Exercise goal | Every record that follows should be printed verbatim.

Given information |
--------------------

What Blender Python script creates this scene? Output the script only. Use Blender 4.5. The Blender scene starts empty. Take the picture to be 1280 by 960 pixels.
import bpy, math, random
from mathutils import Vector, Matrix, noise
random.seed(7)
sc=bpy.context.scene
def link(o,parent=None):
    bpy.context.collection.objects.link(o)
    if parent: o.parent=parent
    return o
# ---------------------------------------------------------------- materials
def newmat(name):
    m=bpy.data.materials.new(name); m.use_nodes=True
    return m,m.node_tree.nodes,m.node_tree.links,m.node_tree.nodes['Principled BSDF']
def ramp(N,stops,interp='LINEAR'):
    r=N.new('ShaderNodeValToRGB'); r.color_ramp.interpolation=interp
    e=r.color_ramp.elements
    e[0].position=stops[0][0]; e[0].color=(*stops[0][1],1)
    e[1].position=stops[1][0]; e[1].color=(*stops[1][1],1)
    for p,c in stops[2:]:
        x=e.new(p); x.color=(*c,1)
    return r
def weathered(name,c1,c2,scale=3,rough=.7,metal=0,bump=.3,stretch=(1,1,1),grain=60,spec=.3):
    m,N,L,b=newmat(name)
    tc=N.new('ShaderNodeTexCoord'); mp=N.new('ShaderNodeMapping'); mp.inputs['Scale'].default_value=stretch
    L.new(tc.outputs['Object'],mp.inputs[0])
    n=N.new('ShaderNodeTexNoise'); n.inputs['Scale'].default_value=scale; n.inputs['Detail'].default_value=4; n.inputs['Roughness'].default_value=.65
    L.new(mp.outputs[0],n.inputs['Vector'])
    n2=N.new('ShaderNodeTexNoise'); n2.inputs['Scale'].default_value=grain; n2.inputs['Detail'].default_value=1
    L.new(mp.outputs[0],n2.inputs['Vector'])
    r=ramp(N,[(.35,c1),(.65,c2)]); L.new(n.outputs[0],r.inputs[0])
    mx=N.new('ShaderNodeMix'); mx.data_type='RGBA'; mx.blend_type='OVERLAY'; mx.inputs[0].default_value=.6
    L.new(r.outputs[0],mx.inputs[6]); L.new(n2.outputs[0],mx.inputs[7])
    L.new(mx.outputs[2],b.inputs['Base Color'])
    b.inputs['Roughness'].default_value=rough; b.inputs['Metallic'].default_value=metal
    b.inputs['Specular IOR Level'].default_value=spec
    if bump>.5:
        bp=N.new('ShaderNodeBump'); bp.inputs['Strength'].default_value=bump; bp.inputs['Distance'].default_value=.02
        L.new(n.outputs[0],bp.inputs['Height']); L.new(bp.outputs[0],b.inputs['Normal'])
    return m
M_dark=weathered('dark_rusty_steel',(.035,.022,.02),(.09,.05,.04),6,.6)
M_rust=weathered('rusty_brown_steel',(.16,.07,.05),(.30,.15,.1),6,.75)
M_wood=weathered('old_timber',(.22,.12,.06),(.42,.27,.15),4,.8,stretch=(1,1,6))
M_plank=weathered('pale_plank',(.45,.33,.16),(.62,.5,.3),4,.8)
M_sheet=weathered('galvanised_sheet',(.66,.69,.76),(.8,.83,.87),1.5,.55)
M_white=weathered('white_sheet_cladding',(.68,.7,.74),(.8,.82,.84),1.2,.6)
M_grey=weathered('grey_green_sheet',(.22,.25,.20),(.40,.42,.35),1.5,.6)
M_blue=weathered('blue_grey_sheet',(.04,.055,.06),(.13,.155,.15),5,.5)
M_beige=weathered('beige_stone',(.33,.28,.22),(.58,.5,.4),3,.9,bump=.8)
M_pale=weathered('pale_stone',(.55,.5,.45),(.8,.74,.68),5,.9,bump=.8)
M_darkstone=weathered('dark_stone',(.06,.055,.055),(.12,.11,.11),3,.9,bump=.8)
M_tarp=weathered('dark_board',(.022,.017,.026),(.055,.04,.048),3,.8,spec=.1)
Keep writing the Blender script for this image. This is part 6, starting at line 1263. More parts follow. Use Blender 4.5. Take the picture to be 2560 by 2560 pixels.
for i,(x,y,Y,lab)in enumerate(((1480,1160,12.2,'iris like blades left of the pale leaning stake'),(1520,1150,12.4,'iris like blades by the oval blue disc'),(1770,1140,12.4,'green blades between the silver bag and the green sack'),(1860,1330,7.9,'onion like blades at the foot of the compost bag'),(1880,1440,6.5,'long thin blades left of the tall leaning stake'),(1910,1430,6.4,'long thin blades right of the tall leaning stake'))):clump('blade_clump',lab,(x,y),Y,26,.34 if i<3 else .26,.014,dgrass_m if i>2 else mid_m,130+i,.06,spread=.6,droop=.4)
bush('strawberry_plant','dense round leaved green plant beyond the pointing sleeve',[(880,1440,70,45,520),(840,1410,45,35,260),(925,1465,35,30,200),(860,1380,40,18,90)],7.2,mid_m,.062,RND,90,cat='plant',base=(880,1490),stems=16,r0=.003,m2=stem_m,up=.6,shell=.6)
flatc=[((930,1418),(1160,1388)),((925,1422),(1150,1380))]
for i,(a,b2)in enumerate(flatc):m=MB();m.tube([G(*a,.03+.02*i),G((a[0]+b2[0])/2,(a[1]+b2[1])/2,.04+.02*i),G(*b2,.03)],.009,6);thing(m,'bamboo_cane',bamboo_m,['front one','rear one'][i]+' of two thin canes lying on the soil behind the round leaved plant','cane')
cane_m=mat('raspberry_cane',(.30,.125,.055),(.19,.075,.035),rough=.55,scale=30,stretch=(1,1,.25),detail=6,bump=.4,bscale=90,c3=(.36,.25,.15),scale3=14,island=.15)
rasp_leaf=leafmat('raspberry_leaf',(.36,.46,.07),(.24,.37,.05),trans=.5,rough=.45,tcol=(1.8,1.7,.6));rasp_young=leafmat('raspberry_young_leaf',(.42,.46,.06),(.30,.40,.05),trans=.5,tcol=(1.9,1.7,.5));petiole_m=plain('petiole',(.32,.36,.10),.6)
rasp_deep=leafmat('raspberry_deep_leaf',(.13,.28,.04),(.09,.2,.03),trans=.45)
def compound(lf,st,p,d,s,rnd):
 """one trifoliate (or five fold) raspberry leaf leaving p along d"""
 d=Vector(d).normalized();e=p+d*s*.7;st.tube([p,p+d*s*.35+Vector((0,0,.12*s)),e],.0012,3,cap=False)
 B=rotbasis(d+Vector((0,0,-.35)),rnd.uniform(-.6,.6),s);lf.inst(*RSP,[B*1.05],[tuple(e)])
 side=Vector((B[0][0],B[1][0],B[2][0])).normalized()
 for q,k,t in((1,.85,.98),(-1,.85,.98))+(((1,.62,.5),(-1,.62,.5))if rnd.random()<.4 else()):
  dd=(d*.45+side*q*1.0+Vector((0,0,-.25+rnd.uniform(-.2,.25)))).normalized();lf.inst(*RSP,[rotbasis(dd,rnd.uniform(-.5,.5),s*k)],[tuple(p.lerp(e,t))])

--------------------

Response below |
What Blender Python script creates this scene? Output the script only. Use Blender 4.5. The Blender scene starts empty. Take the picture to be 1280 by 960 pixels.
import bpy, math, random
from mathutils import Vector, Matrix, noise
random.seed(7)
sc=bpy.context.scene
def link(o,parent=None):
    bpy.context.collection.objects.link(o)
    if parent: o.parent=parent
    return o
# ---------------------------------------------------------------- materials
def newmat(name):
    m=bpy.data.materials.new(name); m.use_nodes=True
    return m,m.node_tree.nodes,m.node_tree.links,m.node_tree.nodes['Principled BSDF']
def ramp(N,stops,interp='LINEAR'):
    r=N.new('ShaderNodeValToRGB'); r.color_ramp.interpolation=interp
    e=r.color_ramp.elements
    e[0].position=stops[0][0]; e[0].color=(*stops[0][1],1)
    e[1].position=stops[1][0]; e[1].color=(*stops[1][1],1)
    for p,c in stops[2:]:
        x=e.new(p); x.color=(*c,1)
    return r
def weathered(name,c1,c2,scale=3,rough=.7,metal=0,bump=.3,stretch=(1,1,1),grain=60,spec=.3):
    m,N,L,b=newmat(name)
    tc=N.new('ShaderNodeTexCoord'); mp=N.new('ShaderNodeMapping'); mp.inputs['Scale'].default_value=stretch
    L.new(tc.outputs['Object'],mp.inputs[0])
    n=N.new('ShaderNodeTexNoise'); n.inputs['Scale'].default_value=scale; n.inputs['Detail'].default_value=4; n.inputs['Roughness'].default_value=.65
    L.new(mp.outputs[0],n.inputs['Vector'])
    n2=N.new('ShaderNodeTexNoise'); n2.inputs['Scale'].default_value=grain; n2.inputs['Detail'].default_value=1
    L.new(mp.outputs[0],n2.inputs['Vector'])
    r=ramp(N,[(.35,c1),(.65,c2)]); L.new(n.outputs[0],r.inputs[0])
    mx=N.new('ShaderNodeMix'); mx.data_type='RGBA'; mx.blend_type='OVERLAY'; mx.inputs[0].default_value=.6
    L.new(r.outputs[0],mx.inputs[6]); L.new(n2.outputs[0],mx.inputs[7])
    L.new(mx.outputs[2],b.inputs['Base Color'])
    b.inputs['Roughness'].default_value=rough; b.inputs['Metallic'].default_value=metal
    b.inputs['Specular IOR Level'].default_value=spec
    if bump>.5:
        bp=N.new('ShaderNodeBump'); bp.inputs['Strength'].default_value=bump; bp.inputs['Distance'].default_value=.02
        L.new(n.outputs[0],bp.inputs['Height']); L.new(bp.outputs[0],b.inputs['Normal'])
    return m
M_dark=weathered('dark_rusty_steel',(.035,.022,.02),(.09,.05,.04),6,.6)
M_rust=weathered('rusty_brown_steel',(.16,.07,.05),(.30,.15,.1),6,.75)
M_wood=weathered('old_timber',(.22,.12,.06),(.42,.27,.15),4,.8,stretch=(1,1,6))
M_plank=weathered('pale_plank',(.45,.33,.16),(.62,.5,.3),4,.8)
M_sheet=weathered('galvanised_sheet',(.66,.69,.76),(.8,.83,.87),1.5,.55)
M_white=weathered('white_sheet_cladding',(.68,.7,.74),(.8,.82,.84),1.2,.6)
M_grey=weathered('grey_green_sheet',(.22,.25,.20),(.40,.42,.35),1.5,.6)
M_blue=weathered('blue_grey_sheet',(.04,.055,.06),(.13,.155,.15),5,.5)
M_beige=weathered('beige_stone',(.33,.28,.22),(.58,.5,.4),3,.9,bump=.8)
M_pale=weathered('pale_stone',(.55,.5,.45),(.8,.74,.68),5,.9,bump=.8)
M_darkstone=weathered('dark_stone',(.06,.055,.055),(.12,.11,.11),3,.9,bump=.8)
M_tarp=weathered('dark_board',(.022,.017,.026),(.055,.04,.048),3,.8,spec=.1)
Keep writing the Blender script for this image. This is part 6, starting at line 1263. More parts follow. Use Blender 4.5. Take the picture to be 2560 by 2560 pixels.
for i,(x,y,Y,lab)in enumerate(((1480,1160,12.2,'iris like blades left of the pale leaning stake'),(1520,1150,12.4,'iris like blades by the oval blue disc'),(1770,1140,12.4,'green blades between the silver bag and the green sack'),(1860,1330,7.9,'onion like blades at the foot of the compost bag'),(1880,1440,6.5,'long thin blades left of the tall leaning stake'),(1910,1430,6.4,'long thin blades right of the tall leaning stake'))):clump('blade_clump',lab,(x,y),Y,26,.34 if i<3 else .26,.014,dgrass_m if i>2 else mid_m,130+i,.06,spread=.6,droop=.4)
bush('strawberry_plant','dense round leaved green plant beyond the pointing sleeve',[(880,1440,70,45,520),(840,1410,45,35,260),(925,1465,35,30,200),(860,1380,40,18,90)],7.2,mid_m,.062,RND,90,cat='plant',base=(880,1490),stems=16,r0=.003,m2=stem_m,up=.6,shell=.6)
flatc=[((930,1418),(1160,1388)),((925,1422),(1150,1380))]
for i,(a,b2)in enumerate(flatc):m=MB();m.tube([G(*a,.03+.02*i),G((a[0]+b2[0])/2,(a[1]+b2[1])/2,.04+.02*i),G(*b2,.03)],.009,6);thing(m,'bamboo_cane',bamboo_m,['front one','rear one'][i]+' of two thin canes lying on the soil behind the round leaved plant','cane')
cane_m=mat('raspberry_cane',(.30,.125,.055),(.19,.075,.035),rough=.55,scale=30,stretch=(1,1,.25),detail=6,bump=.4,bscale=90,c3=(.36,.25,.15),scale3=14,island=.15)
rasp_leaf=leafmat('raspberry_leaf',(.36,.46,.07),(.24,.37,.05),trans=.5,rough=.45,tcol=(1.8,1.7,.6));rasp_young=leafmat('raspberry_young_leaf',(.42,.46,.06),(.30,.40,.05),trans=.5,tcol=(1.9,1.7,.5));petiole_m=plain('petiole',(.32,.36,.10),.6)
rasp_deep=leafmat('raspberry_deep_leaf',(.13,.28,.04),(.09,.2,.03),trans=.45)
def compound(lf,st,p,d,s,rnd):
 """one trifoliate (or five fold) raspberry leaf leaving p along d"""
 d=Vector(d).normalized();e=p+d*s*.7;st.tube([p,p+d*s*.35+Vector((0,0,.12*s)),e],.0012,3,cap=False)
 B=rotbasis(d+Vector((0,0,-.35)),rnd.uniform(-.6,.6),s);lf.inst(*RSP,[B*1.05],[tuple(e)])
 side=Vector((B[0][0],B[1][0],B[2][0])).normalized()
 for q,k,t in((1,.85,.98),(-1,.85,.98))+(((1,.62,.5),(-1,.62,.5))if rnd.random()<.4 else()):
  dd=(d*.45+side*q*1.0+Vector((0,0,-.25+rnd.uniform(-.2,.25)))).normalized();lf.inst(*RSP,[rotbasis(dd,rnd.uniform(-.5,.5),s*k)],[tuple(p.lerp(e,t))])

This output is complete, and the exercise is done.